Pourquoi décréter l’urgence sur cette question ?

Pour ne pas rester en situation de vide juridique. Sans l’urgence, le texte ne serait pas voté à la fin de l’année. Avec l’urgence, on l’étudie dès le 10 mai, il passe au Sénat dans le mois qui suit et le droit sera dit avant l’été. Plus on a des fragilités juridiques, plus on a de risques de contentieux. À partir du moment où on laisse à une entreprise la capacité d’explorer en leur disant qu’ils n’auront pas la capacité d’exploiter, on risque de s’ouvrir des contentieux dans tous les sens.

Une mission d’information doit rendre un rapport d’étape en fin de semaine. En connaissez-vous le contenu ?

Non. En revanche, j’ai demandé au Premier ministre qu’on prolonge la mission d’expertise. J’avais reçu des membres de cette mission. Les ingénieurs des mines chargés de cette inspection nous ont dit que le délai de trois mois était très court pour faire un vrai travail de qualité. Dans la mesure où la loi sera votée et qu’on interdit tout, autant se donner le temps de faire une expertise scientifique la plus fine possible.

François Fillon n’exclut pas d’autres permis d’exploitation avec d’autres techniques. Qu’en pensez-vous ?

Il ne faut surtout pas faire de l’obscurantisme. Ce qui est dangereux, aujourd’hui, c’est la technique. La fracturation hydraulique telle qu’elle est présentée n’est pas rassurante. La mission doit montrer quels sont les risques réels. Peut-être que d’autres technologies vont évoluer dans le temps et nous permettre d’extraire des gaz ou des huiles sans risque environnementaux. Ce n’est pas le cas pour le moment.

Des forages étaient prévus à partir du 15 avril en Seine-et-Marne, dont certains n’utilisaient pas la technique de fracturation hydraulique. Seront-ils maintenus ?

Non, ils seront abrogés. Pour l’exploration, les industriels font un puits comme pour extraire du pétrole. C’est à partir de ce premier puits vertical qu’ils vérifient la présence de gaz ou d’huile de schiste. S’ils en découvrent, ils utilisent la fracturation hydraulique avec le système d’injection à pression pour exploiter. Je préfère qu’on bloque tout pour qu’on ne soit pas dans l’ambiguité. Autoriser une entreprise à explorer et pas à exploiter, c’est un marché de dupes.

Dans un contexte d’énergie chère et de dépendance énergétique très forte, va-t-on pouvoir se passer des gaz de schiste ?
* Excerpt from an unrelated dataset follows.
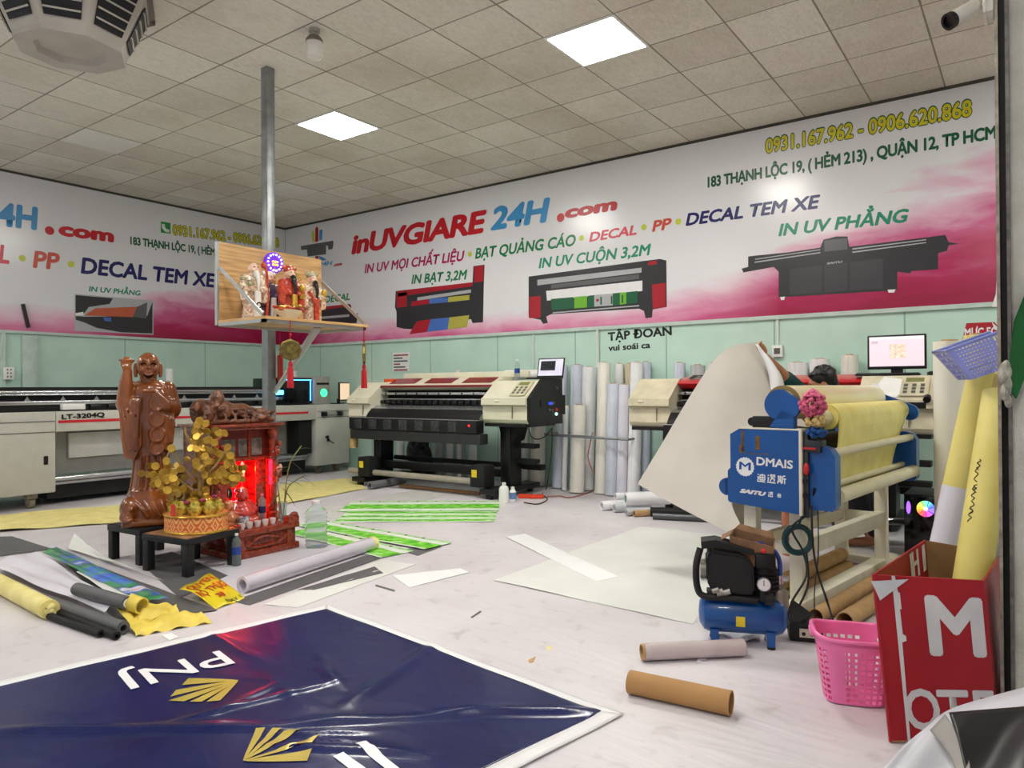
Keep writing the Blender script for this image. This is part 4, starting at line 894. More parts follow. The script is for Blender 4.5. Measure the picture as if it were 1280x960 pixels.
# ================================================================ BACK WALL: two wide printers
M_CLEARRED = mat('smoked_red_window',(136,44,44),.25,coat=.4,var=.1); M_FAN = mat('fan_grille',(70,72,74),.4,.4,var=.4,scale=60)
def wide_printer(label, x, y, Lg, wl, wr, cream, red_cover, kind):
    t = thing('wide_printer',label,'printer',(x,y,0),0,'cream-headed wide printers along the back wall',local=True)
    B = lambda m,n,mm,par=None: m.build(n,mm,par or t,off=(0,0,0))
    prof = [(.05,.815),(.015,.86),(.03,1.0),(-.01,1.02),(-.005,1.09),(.02,1.10),(.26,1.285),(.62,1.285),(.62,.815)]
    def head(x0,x1,tl,name):
        m = MB(); m.prism([(x0+(tl if z<1.0 else 0),yy,z) for yy,z in prof],(x1-x0,0,0)); return B(m,name,cream)
    h1 = head(0,wl,.0,'end_cover'); h2 = head(Lg-wr,Lg,0,'end_cover')
    for hh,x0,x1 in ((h1,0,wl),(h2,Lg-wr,Lg)):
        m = MB(); m.box((x0+.003,-.008,1.005),(x1-.003,.0,1.012)); m.box((x0+(x1-x0)*.68,.005,.87),(x0+(x1-x0)*.68+.005,.02,1.0)); m.build('seam',mat('cover_seam',(120,116,100),.6),hh,off=(0,0,0))
        m = MB(); m.ball(((x0+x1)/2-.08,.0,1.06),(.04,.02,.015)); m.build('latch',cream,hh,off=(0,0,0))
        m = MB(); m.box((x0+.02,.03,.78),(x1-.02,.6,.815)); m.build('under_tray',M_BLACK,hh,off=(0,0,0))
    # right end: dark cap, key panel
    m = MB(); m.prism([(Lg,yy+(.0 if k else 0),z) for k,(yy,z) in enumerate([(.06,.80),(.02,.86),(.02,1.09),(.27,1.30),(.66,1.30),(.66,1.12),(.72,1.12),(.72,.9),(.66,.9),(.66,.80)])],(.045,0,0)); cap = B(m,'end_cap',M_BLACK if kind==2 else mat('dark_blue_cap',(34,46,66),.45))
    mp = Matrix.Translation((Lg-.17,.13,1.197))@Matrix.Rotation(math.atan2(.185,.24),4,'X')
    m = MB(); m.xf = mp; m.box((-.07,-.13,-.004),(.13,.12,.008),.003); kp = B(m,'key_panel',mat('key_panel',(196,190,160),.4) if kind==2 else cream)
    m = MB(); m.xf = mp; m.box((-.04,.05,.008),(.09,.10,.011)); m.build('display',mat('lcd_olive',(120,126,70),.3),kp,off=(0,0,0))
    for a in range(3):
        for b in range(3):
            m = MB(); m.xf = mp; m.box((-.05+a*.06,-.1+b*.045,.008),(-.02+a*.06,-.07+b*.045,.013),.002); m.build('key',mat('grey_key',(90,90,86),.5),kp,off=(0,0,0))
    if kind == 2:
        for k,(yy,z,c_) in enumerate(((.38,1.03,'b'),(.42,1.03,'b'),(.46,1.03,'k'),(.38,.96,'k'),(.44,.95,'k'),(.52,.96,'r'),(.52,.91,'g'),(.53,1.2,'k'))):
            m = MB(); m.cyl((Lg+.045,yy,z),(Lg+.06,yy,z),.016,n=12); m.build('button',{'b':mat('blue_button',(50,70,190),.3,emit=.8),'k':mat('grey_key',(90,90,86),.5),'r':mat('red_button',(200,50,30),.4),'g':mat('green_glow',(170,240,220),.3,emit=2)}[c_],cap,off=(0,0,0))
        m = MB(); m.box((Lg+.045,.2,.99),(Lg+.05,.22,1.07)); m.build('grip_slot',M_DARK,cap,off=(0,0,0))
    else:
        m = MB(); m.box((Lg-.2,-.012,1.02),(Lg-.05,-.004,1.07)); m.build('small_display',M_BLACK,h2,off=(0,0,0))
        m = MB(); m.cyl((Lg-.04,.0,1.11),(Lg-.04,-.05,1.09),.028,n=8); m.build('dial',M_BLACK,h2,off=(0,0,0))
    # middle
    x0,x1 = wl,Lg-wr
    m = MB(); m.prism([(x0,.20,1.235),(x0,.24,1.255),(x0,.42,1.33 if kind==2 else 1.305),(x0,.62,1.33 if kind==2 else 1.305),(x0,.62,1.18),(x0,.3,1.18)],(x1-x0,0,0)); tc = B(m,'top_cover',red_cover if kind==3 else cream)
    if kind == 2:
        n_=3; wd=(x1-x0)/n_
        for k in range(n_):
            a=x0+k*wd+.1; b=x0+(k+1)*wd-.06
            m = MB(); m.prism([(a,.255,1.2645),(b,.255,1.2645),(b,.40,1.325),(a,.40,1.325)],(0,-.003,.005)); m.build('window',M_CLEARRED,tc,off=(0,0,0))
        m = MB(); m.box((x0,.19,1.215),(x1,.215,1.243),.004); m.build('red_edge',mat('dark_red_edge',(120,30,34),.35),tc,off=(0,0,0))
        m = MB(); m.box((x0+.05,.56,1.33),(x1+.25,.60,1.40),.006); m.build('rear_lip',cream,tc,off=(0,0,0))
    else:
        k0=(x0+.06,.262,1.2675); sl=Vector((0,.18,.075)).normalized()
        letter(tc,'Pm',M_BLACK,(x0+.08,.02),(x0+.42,.02),.11,lambda a,b:Vector((a,.255,1.2675))+sl*b+Vector((0,-.001,.0025)),.06,.1)
        o_=tc.children[-1]
    m = MB(); m.box((x0,.33,.9),(x1,.6,1.2)); B(m,'inner_back',M_DARK)
    m = MB(); m.box((x0,.20,1.125),(x1,.33,1.155),.006); rl=B(m,'carriage_rail',M_RAIL)
    for k in range(10):
        xx=x0+(x1-x0)*(k+.5)/10; m=MB(); m.cyl((xx,.2,1.14),(xx,.196,1.14),.012,n=8); m.build('bolt',M_BLACK,rl,off=(0,0,0))
    m = MB(); m.box((x0,.24,1.06),(x1,.34,1.08),.004); B(m,'guide_bar',M_RAIL)
    for k in range(18):
        xx=x0+(x1-x0)*(k+.5)/18; m=MB(); m.cyl((xx-.035,.2,1.035),(xx+.035,.2,1.035),.026,n=10); B(m,'pinch_roller',M_BLACK)
    m = MB(); m.prism([(x0,.33,1.0),(x0,.12,.99),(x0,.05,.955),(x0,.05,.945),(x0,.12,.98),(x0,.33,.985)],(x1-x0,0,0)); B(m,'platen',M_RAIL)
    m = MB(); m.sheet(lambda a,b:(x0+(x1-x0)*a,.05-.1*math.sin(b*1.5),.95-.12*b),1,8,.01); B(m,'feed_apron',M_BLACK)
    # heater bar with little fan windows
    bx0=.16 if kind==2 else .42; bx1=Lg-wr+.02
    m = MB(); m.box((bx0,-.12,.70),(bx1,.02,.845),.01); hb=B(m,'dryer_bar',M_BLACK)
    if kind==2:
        for k in range(7):
            xx=bx0+.17+k*(bx1-bx0-.36)/6.6; m=MB(); m.box((xx-.065,-.126,.715),(xx+.065,-.119,.83),.004); m.build('fan_window',M_FAN,hb,off=(0,0,0))
        m=MB(); m.cyl((bx1-.1,-.126,.79),(bx1-.1,-.12,.79),.012); m.build('red_lamp',mat('red_lamp',(240,30,40),.3,emit=2),hb,off=(0,0,0))
    m = MB(); m.box((bx0-.02,-.13,.845),(bx1,-.0,.852)); m.build('bright_edge',M_RAIL,hb,off=(0,0,0))
    m = MB(); m.box((bx0,-.10,.58),(bx1+.04,.04,.695),.008); B(m,'lower_panel',mat('charcoal_panel',(42,44,46),.4))
    # stand
    for xx in (.28,Lg-wr+.12):
        m = MB(); m.box((xx,.18,.10),(xx+.14,.40,.80),.01); m.box((xx-.04,-.15 if kind==2 else .12,.05),(xx+.18,.72,.11),.01); lg_=B(m,'leg',M_BLACK)
        for yy in (-.1 if kind==2 else .17,.66):
            m = MB(); m.cyl((xx+.04,yy,.03),(xx+.1,yy,.03),.03); m.build('caster',M_BLACK,lg_,off=(0,0,0))
    m = MB(); m.box((.35,.22,.2),(Lg-wr+.2,.34,.29),.006); B(m,'stretcher_beam',M_BLACK)
    m = MB(); m.cyl((.1 if kind==2 else .75,-.05,.17),(Lg-wr+.1,-.05,.17),.035); B(m,'take_up_roller',mat('grey_beige_bar',(172,166,150),.4,.3))
    m = MB(); m.cyl((.3,.55,.3),(Lg-wr+.3,.55,.3),.03); m.box((Lg-wr+.2,.5,.27),(Lg-wr+.45,.6,.33)); B(m,'feed_roller',M_MATB)
    for xx in ((.34,Lg-wr-.06) if kind==2 else (Lg-wr-.06,)):
        m = MB(); m.box((xx,-.14,.12),(xx+.2,.05,.36),.012); mb_=B(m,'motor_box',M_MATB)
        m = MB(); m.box((xx+.03,-.144,.23),(xx+.10,-.139,.31)); m.build('sticker',M_YELS,mb_,off=(0,0,0))
    m = MB(); m.prism([(Lg-wr+.08,.2,.80),(Lg-wr+.36,.2,.80),(Lg-wr+.30,.2,.62),(Lg-wr+.16,.2,.56)],(0,.2,0)); B(m,'leg_bracket',M_MATB)
    for z in (.53,.36):
        m = MB(); m.box((Lg-wr+.2,.3,z),(Lg-wr+.5,.42,z+.05),.008); B(m,'media_arm',M_MATB)
    return t
p2 = wide_printer('large cream and black printer with red windows, left of the standing rolls',-7.16,6.3,2.79,.40,.60,M_CREAM,None,2)
p3 = wide_printer('cream printer with a red cover, half hidden behind the grey sheet',-3.27,6.5,2.63,.43,.55,M_CREAM2,mat('red_cover',(196,28,36),.3,coat=.4),3)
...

Ça aurait pu être une solution, mais on ne peut pas le faire n’importe comment. Le principe de précaution se trouve dans la charte de l’environnement, qui a valeur constitutionnelle. Il est précisé qu’on doit pouvoir bloquer ou interdire un projet en amont tant qu’on n’a pas démontré qu’il n’y avait pas de risque importants de pollution. Si on me fait la démonstration qu’il n’y a aucun risque, on pourra rediscuter, mais on le fera d’autant mieux qu’on aura bloqué les choses. Ce que la loi fait, une autre loi pourra toujours le défaire. Toute autre technique peut demander un permis, après, on l’accorde ou pas.

Vous êtes député de Seine-et-Marne. Est-ce que cela a joué ?

Le fait d’être élu de ces territoires me rend plus sensible. J’ai déposé ma proposition de loi après avoir entendu les élus, les maires. À partir du moment où les travaux vont commencer sur votre circonscription, vous vous y intéressez, je ne suis pas le seul, tous les parlementaires concernés s’y sont intéressés. On ne va pas jouer les apprentis sorciers. Il faut que les études soient prolongées, qu’elles soient scientifiquement incontestables, transparentes et accessibles à l’opinion publique. Compte tenu de la sensibilité qu’il y a sur ce sujet, il faut jouer la transparence totale.

Les permis d’exploration ont été donnés par le ministère de l’Environnement. N’y a-t-il pas eu un problème de communication ?

Je suis d’accord, c’est ça qui a brouillé le message. Ce qu’on a autorisé, ce sont des forages conventionnels. Mais si on explore, c’est dans le but de trouver, et d’exploiter. Le plus simple aurait été de ne pas donner les permis, ça aurait évité de faire une proposition de loi pour abroger les permis qui ont été donnés.